### INSTRUCTIONS TO FOLLOW
Copy, character for character, the lines running from the one with "tgt = ap + ((a" to the one with "rf.bar(e0 - np.array([0, 0, .05]), np.array([e0[0], e0[1], 0])", ends included. Leave out every other line.

● ● ● ●

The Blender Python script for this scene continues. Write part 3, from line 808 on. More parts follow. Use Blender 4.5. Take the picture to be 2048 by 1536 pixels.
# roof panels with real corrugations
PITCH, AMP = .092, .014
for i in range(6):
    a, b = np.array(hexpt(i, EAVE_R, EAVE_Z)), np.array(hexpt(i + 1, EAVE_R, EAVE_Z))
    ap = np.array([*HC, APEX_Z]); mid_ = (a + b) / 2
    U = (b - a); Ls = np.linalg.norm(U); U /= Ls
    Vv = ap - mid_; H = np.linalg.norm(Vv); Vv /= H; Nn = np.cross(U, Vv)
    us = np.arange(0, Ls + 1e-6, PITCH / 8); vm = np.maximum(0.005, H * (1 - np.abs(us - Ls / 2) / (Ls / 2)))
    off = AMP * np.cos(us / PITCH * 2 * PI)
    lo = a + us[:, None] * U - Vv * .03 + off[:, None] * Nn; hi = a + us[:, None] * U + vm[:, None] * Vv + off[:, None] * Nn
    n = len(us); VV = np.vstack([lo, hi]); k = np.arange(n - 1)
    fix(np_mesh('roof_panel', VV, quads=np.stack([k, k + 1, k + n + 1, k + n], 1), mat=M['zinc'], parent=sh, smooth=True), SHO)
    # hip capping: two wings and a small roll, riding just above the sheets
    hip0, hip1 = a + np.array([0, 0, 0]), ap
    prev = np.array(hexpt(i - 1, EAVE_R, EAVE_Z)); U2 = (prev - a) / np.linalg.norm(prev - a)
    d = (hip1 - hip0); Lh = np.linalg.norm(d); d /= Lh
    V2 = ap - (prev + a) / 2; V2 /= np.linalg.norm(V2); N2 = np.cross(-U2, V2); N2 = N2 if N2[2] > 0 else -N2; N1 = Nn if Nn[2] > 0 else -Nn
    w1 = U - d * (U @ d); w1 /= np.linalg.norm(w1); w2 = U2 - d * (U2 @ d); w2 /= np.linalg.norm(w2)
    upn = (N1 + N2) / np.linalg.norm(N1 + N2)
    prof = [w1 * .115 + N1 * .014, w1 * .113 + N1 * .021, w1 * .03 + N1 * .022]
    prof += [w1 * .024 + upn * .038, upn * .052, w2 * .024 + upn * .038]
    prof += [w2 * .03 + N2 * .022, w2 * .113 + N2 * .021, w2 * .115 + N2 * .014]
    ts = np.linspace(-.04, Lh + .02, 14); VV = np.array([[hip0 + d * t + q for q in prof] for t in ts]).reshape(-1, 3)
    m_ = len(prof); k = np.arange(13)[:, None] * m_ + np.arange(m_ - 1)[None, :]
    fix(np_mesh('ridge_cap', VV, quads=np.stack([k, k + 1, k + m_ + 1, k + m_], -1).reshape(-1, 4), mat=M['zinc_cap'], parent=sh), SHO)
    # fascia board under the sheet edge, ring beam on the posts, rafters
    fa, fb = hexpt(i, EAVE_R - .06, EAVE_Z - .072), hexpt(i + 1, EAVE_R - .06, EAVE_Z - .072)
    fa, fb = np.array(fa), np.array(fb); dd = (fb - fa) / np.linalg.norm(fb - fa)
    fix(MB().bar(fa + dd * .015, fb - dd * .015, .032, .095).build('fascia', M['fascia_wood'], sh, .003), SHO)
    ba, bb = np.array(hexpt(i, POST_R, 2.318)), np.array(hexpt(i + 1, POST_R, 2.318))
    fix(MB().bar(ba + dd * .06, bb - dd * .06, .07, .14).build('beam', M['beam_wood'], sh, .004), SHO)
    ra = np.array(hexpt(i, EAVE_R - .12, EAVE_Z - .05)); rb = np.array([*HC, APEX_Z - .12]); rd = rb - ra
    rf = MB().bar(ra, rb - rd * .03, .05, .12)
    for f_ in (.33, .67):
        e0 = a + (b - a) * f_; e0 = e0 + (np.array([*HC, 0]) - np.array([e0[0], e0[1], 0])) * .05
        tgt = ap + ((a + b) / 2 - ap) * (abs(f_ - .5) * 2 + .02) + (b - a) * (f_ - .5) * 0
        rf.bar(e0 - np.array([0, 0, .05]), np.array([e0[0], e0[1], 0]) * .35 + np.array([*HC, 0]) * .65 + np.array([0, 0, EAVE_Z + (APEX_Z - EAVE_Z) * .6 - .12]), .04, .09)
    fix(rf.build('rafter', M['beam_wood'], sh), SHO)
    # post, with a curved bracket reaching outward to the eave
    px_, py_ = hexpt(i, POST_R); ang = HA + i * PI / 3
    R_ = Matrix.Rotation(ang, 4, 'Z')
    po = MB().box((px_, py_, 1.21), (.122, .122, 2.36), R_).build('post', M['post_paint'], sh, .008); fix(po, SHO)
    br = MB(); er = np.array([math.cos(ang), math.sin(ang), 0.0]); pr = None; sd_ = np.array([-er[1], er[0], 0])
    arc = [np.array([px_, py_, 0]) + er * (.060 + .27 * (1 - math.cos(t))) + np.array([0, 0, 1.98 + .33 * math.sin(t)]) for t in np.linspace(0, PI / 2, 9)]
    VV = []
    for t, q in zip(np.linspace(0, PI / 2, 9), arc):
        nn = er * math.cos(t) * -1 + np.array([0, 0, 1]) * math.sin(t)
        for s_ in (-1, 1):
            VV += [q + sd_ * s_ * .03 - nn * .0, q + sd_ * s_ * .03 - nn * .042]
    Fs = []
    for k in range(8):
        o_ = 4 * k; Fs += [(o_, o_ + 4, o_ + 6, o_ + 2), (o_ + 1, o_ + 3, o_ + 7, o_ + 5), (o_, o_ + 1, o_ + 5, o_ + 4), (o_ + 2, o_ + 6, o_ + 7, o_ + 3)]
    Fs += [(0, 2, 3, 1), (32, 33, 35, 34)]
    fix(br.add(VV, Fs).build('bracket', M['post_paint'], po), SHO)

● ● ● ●

### SOLUTION TO THIS TASK
        tgt = ap + ((a + b) / 2 - ap) * (abs(f_ - .5) * 2 + .02) + (b - a) * (f_ - .5) * 0
        rf.bar(e0 - np.array([0, 0, .05]), np.array([e0[0], e0[1], 0]) * .35 + np.array([*HC, 0]) * .65 + np.array([0, 0, EAVE_Z + (APEX_Z - EAVE_Z) * .6 - .12]), .04, .09)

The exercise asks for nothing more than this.